The Golden Demon is the pinnacle of miniature painting competitions, drawing thousands of entries each year from painters around the world. Artists of all skill levels are invited to submit their finest work in pursuit of glory, bragging rights, coveted trophies, and a hard-earned sense of accomplishment at the highest level of the hobby.
At each event, the very best is named the overall winner and awarded the legendary Slayer Sword, an icon of mastery few will ever hold. For me, though, Golden Demon isn’t about winning. It’s about pushing myself and discovering where I truly stand.
The competition represents a benchmark of craftsmanship that rewards clarity of vision, technical excellence, storytelling, and restraint. Every brushstroke must earn its place. Every material choice carries consequences. There are no shortcuts, only work, patience, and focus.
Committing to Golden Demon means committing to:
Slowing down
Planning before execution
Failing early and often
Letting critique sharpen the work instead of protecting my ego
What the Grant Makes Possible:
The support from this grant allows me to:
Invest in higher-quality materials and tools
Allocate dedicated, protected time for experimentation and study
Learn directly from artists whose work I deeply respect
Push beyond “good enough” into deliberate, uncomfortable growth
More importantly, it allows me to treat this project as a professional-level endeavor, not a personal hobby.
What Comes Next
Over the coming months, I will be documenting the process openly:
Concept development and narrative planning
Technical studies, material testing, and sourced references
Failures, revisions, and dead ends
Lessons learned along the way
This will not be a highlight reel. It will be the real work, with the messy middle included.
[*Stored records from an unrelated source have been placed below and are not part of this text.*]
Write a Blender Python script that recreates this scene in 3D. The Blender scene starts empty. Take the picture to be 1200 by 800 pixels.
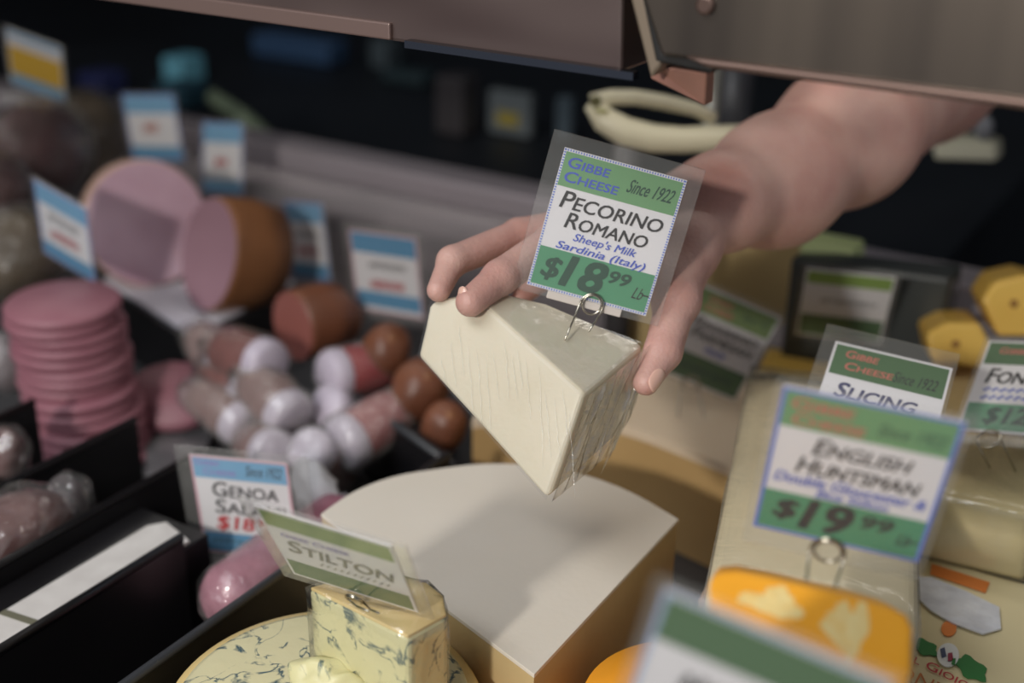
import bpy, bmesh, math, random
import numpy as np
from mathutils import Vector, Matrix, noise as mnoise
random.seed(4); rng = np.random.default_rng(4)
SC = bpy.context.scene
COL = SC.collection
# ------------------------------------------------------------------ camera
R = np.array([[0.84883675,-0.22591259,0.47795362],[0.52840808,0.33493583,-0.78013004],[0.0161574,0.91475761,0.40367988]])
CAM = np.array([0.,0.,1.45]); F = 1500.
cd = bpy.data.cameras.new('camera'); cam = bpy.data.objects.new('camera', cd); COL.objects.link(cam)
M4 = Matrix([[R[0][0],R[0][1],R[0][2],0],[R[1][0],R[1][1],R[1][2],0],[R[2][0],R[2][1],R[2][2],1.45],[0,0,0,1]])
cam.matrix_world = M4
cd.sensor_width = 36; cd.lens = 45; cd.clip_start = .02; cd.clip_end = 60
cd.dof.use_dof = True; cd.dof.focus_distance = .672; cd.dof.aperture_fstop = 3.3
SC.camera = cam
# ------------------------------------------------------------------ light
w = bpy.data.worlds.new('world'); SC.world = w; w.use_nodes = True
bg = w.node_tree.nodes['Background']; bg.inputs[0].default_value = (.86,.90,1.0,1); bg.inputs[1].default_value = .26
def area(name, loc, target, sx, sy, power, col):
    l = bpy.data.lights.new(name, 'AREA'); l.shape = 'RECTANGLE'; l.size = sx; l.size_y = sy; l.energy = power; l.color = col
    o = bpy.data.objects.new(name, l); COL.objects.link(o); o.location = loc
    o.rotation_euler = (Vector(target)-Vector(loc)).to_track_quat('-Z','Y').to_euler(); return o
area('shop_lamp', (-.28,-.90,1.76), (-.25,.60,1.22), .09, .08, 12.5, (1,.95,.88))
area('ceiling_lamp', (-.9,-.9,3.1), (-.4,.7,1.0), 1.8, .9, 34, (.95,.97,1))
area('case_lamp', (-.55,.845,1.392), (-.55,.90,1.0), 1.9, .03, 1.0, (1,.96,.90))
SC.view_settings.view_transform = 'Standard'; SC.view_settings.look = 'None'
SC.view_settings.exposure = 0.14; SC.view_settings.gamma = 1
# ------------------------------------------------------------------ helpers
def ray(x, y): return R @ np.array([(x-600)/F, -(y-400)/F, -1.])
def at(x, y, d): return CAM + ray(x, y)*d                      # pixel direction, distance along the view axis
def onz(x, y, h):                                               # pixel direction onto the level h below the camera
    r = ray(x, y); return CAM + r*(-h/r[2])
def onx(x, y, X): r = ray(x, y); return CAM+r*(X/r[0])
def soft(pts, it=3):
    """round an open row of points, keeping its two ends"""
    pts = [np.array(p, float) for p in pts]
    for _ in range(it):
        q = [pts[0]]
        for a, b in zip(pts, pts[1:]): q += [a*.75+b*.25, a*.25+b*.75]
        pts = q+[pts[-1]]
    return pts
def s2l(c): return tuple(((v/255)/12.92 if v/255 <= .04045 else ((v/255+.055)/1.055)**2.4) for v in c)+(1,)
def mat(name, rgb, rough=.5, metal=0, noise=None, scale=20, amt=.5, bump=0, bscale=60, sss=0, sssr=(.02,.012,.008), spec=.5, stretch=None, coat=0, detail=4):
    m = bpy.data.materials.new(name); m.use_nodes = True; nt = m.node_tree; p = nt.nodes['Principled BSDF']
    p.inputs['Base Color'].default_value = s2l(rgb); p.inputs['Roughness'].default_value = rough; p.inputs['Metallic'].default_value = metal
    p.inputs['Specular IOR Level'].default_value = spec; p.inputs['Coat Weight'].default_value = coat
    if sss: p.inputs['Subsurface Weight'].default_value = sss; p.inputs['Subsurface Radius'].default_value = sssr; p.inputs['Subsurface Scale'].default_value = 1
    tc = nt.nodes.new('ShaderNodeTexCoord'); mp = nt.nodes.new('ShaderNodeMapping'); nt.links.new(tc.outputs['Object'], mp.inputs[0])
    if stretch: mp.inputs['Scale'].default_value = stretch
    if noise:
        n = nt.nodes.new('ShaderNodeTexNoise'); n.inputs['Scale'].default_value = scale; n.inputs['Detail'].default_value = detail
        nt.links.new(mp.outputs[0], n.inputs['Vector'])
        r = nt.nodes.new('ShaderNodeValToRGB'); nt.links.new(n.outputs[0], r.inputs[0])
        r.color_ramp.elements[0].position = .5-amt*.5; r.color_ramp.elements[1].position = .5+amt*.5
        r.color_ramp.elements[0].color = s2l(rgb); r.color_ramp.elements[1].color = s2l(noise)
        nt.links.new(r.outputs[0], p.inputs['Base Color'])
    if bump:
        n2 = nt.nodes.new('ShaderNodeTexNoise'); n2.inputs['Scale'].default_value = bscale; n2.inputs['Detail'].default_value = 5
        nt.links.new(mp.outputs[0], n2.inputs['Vector'])
        b = nt.nodes.new('ShaderNodeBump'); b.inputs['Strength'].default_value = bump; b.inputs['Distance'].default_value = .002
        nt.links.new(n2.outputs[0], b.inputs['Height']); nt.links.new(b.outputs[0], p.inputs['Normal'])
    return m
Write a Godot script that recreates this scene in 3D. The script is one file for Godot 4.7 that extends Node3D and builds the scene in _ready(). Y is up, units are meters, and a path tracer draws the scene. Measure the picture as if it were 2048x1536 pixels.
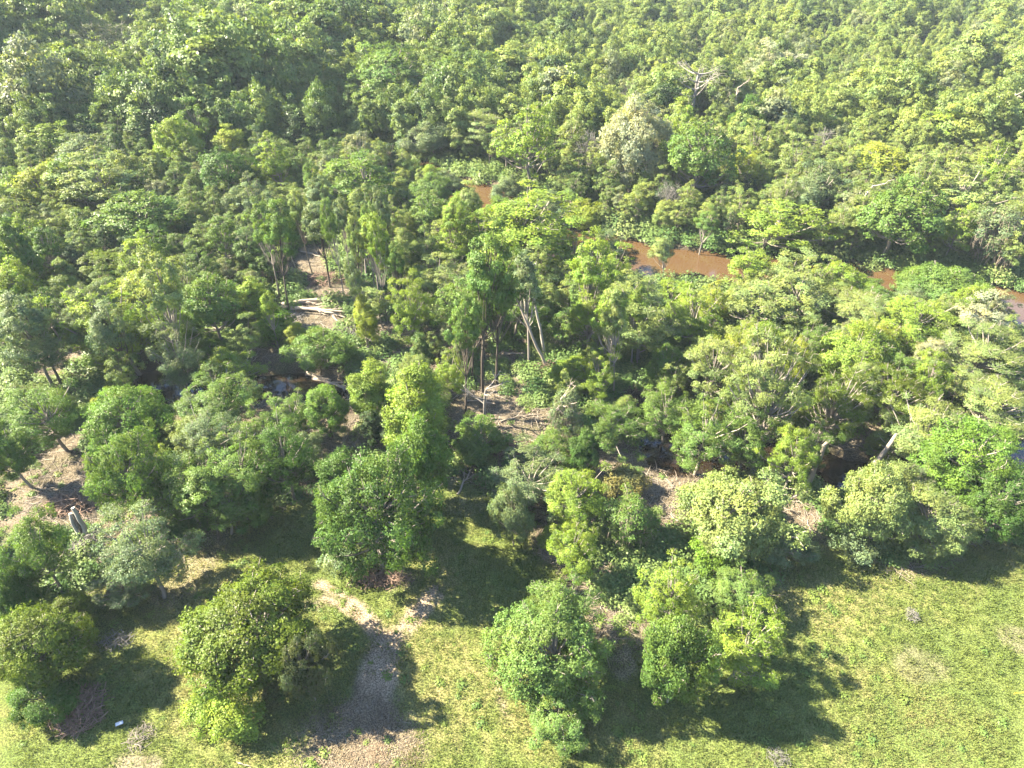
extends Node3D
# A river-bottom wood seen from above: meadow and dirt track in front, a dark creek, a muddy river and dense trees behind.

class Buf:
	var v := PackedVector3Array()
	var n := PackedVector3Array()
	var c := PackedColorArray()
	var u := PackedVector2Array()
	var i := PackedInt32Array()
	func mesh(m: Material) -> ArrayMesh:
		var a := []
		a.resize(Mesh.ARRAY_MAX)
		a[Mesh.ARRAY_VERTEX] = v
		a[Mesh.ARRAY_NORMAL] = n
		a[Mesh.ARRAY_COLOR] = c
		if u.size() == v.size():
			a[Mesh.ARRAY_TEX_UV] = u
		a[Mesh.ARRAY_INDEX] = i
		var am := ArrayMesh.new()
		am.add_surface_from_arrays(Mesh.PRIMITIVE_TRIANGLES, a)
		am.surface_set_material(0, m)
		return am

var rng := RandomNumberGenerator.new()
var bumps := FastNoiseLite.new()
var patches := FastNoiseLite.new()
var M := {}
var tints := {}
var protos := {}
var taken := {}

const EYE_HEIGHT := 42
const PITCH := 37
const FOV := 56.813

func rv() -> Vector3:
	return Vector3(rng.randf() * 2.0 - 1.0, rng.randf() * 2.0 - 1.0, rng.randf() * 2.0 - 1.0)

func ru() -> Vector3:
	var y := rng.randf() * 2.0 - 1.0
	var a := rng.randf() * TAU
	var r := sqrt(1.0 - y * y)
	return Vector3(r * cos(a), y, r * sin(a))

func numbered(called: String) -> String:
	var k: int = taken.get(called, 0)
	taken[called] = k + 1
	return called if k == 0 else "%s_%03d" % [called, k]

func thing(called: String, label: String, category: String, at: Vector3, turn := 0.0, group := "") -> Node3D:
	var o := Node3D.new()
	o.name = numbered(called)
	add_child(o, true)
	o.position = at
	o.rotation.y = turn
	tag(o, label, category, group)
	return o

func tag(o: Node, label: String, category: String, group := "") -> void:
	o.set_meta("label", label)
	o.set_meta("category", category)
	if group != "":
		o.set_meta("group", group)

func part(called: String, mesh: Mesh, parent: Node) -> MeshInstance3D:
	var o := MeshInstance3D.new()
	o.name = numbered(called) if parent == self else called
	o.mesh = mesh
	parent.add_child(o, true)
	return o

func setting(called: String, mesh: Mesh, label: String, kind := "structure") -> MeshInstance3D:
	var o := part(called, mesh, self)
	o.set_meta("kind", kind)
	o.set_meta("label", label)
	return o

func lin(r: float, g: float, b: float) -> Color:
	return Color(r, g, b).linear_to_srgb()

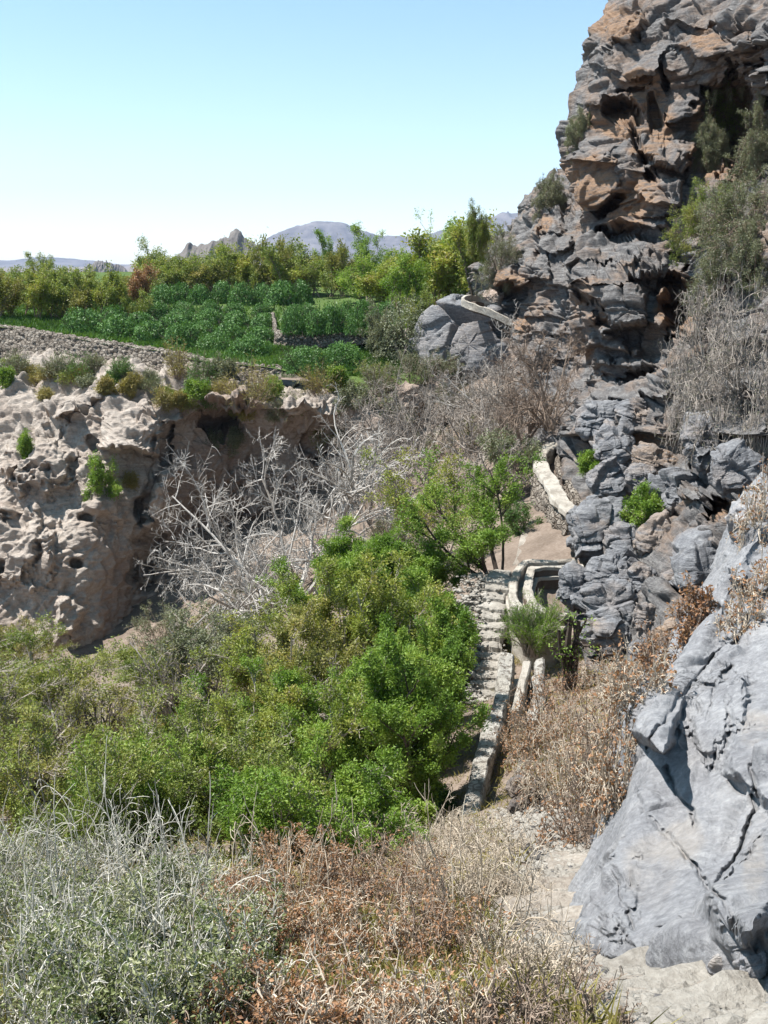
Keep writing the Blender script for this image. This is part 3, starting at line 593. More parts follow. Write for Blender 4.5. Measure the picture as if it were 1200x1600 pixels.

I see this as stewardship of an opportunity. The grant is an investment, and my responsibility is to honor it with rigor, transparency, and care. Whether or not the final piece earns a trophy, the goal is growth that is visible, earned, and lasting.
Thank you to everyone who has encouraged me, challenged me, or quietly followed my work over the years. This is just the beginning, and it is a beginning I am stepping into with intention.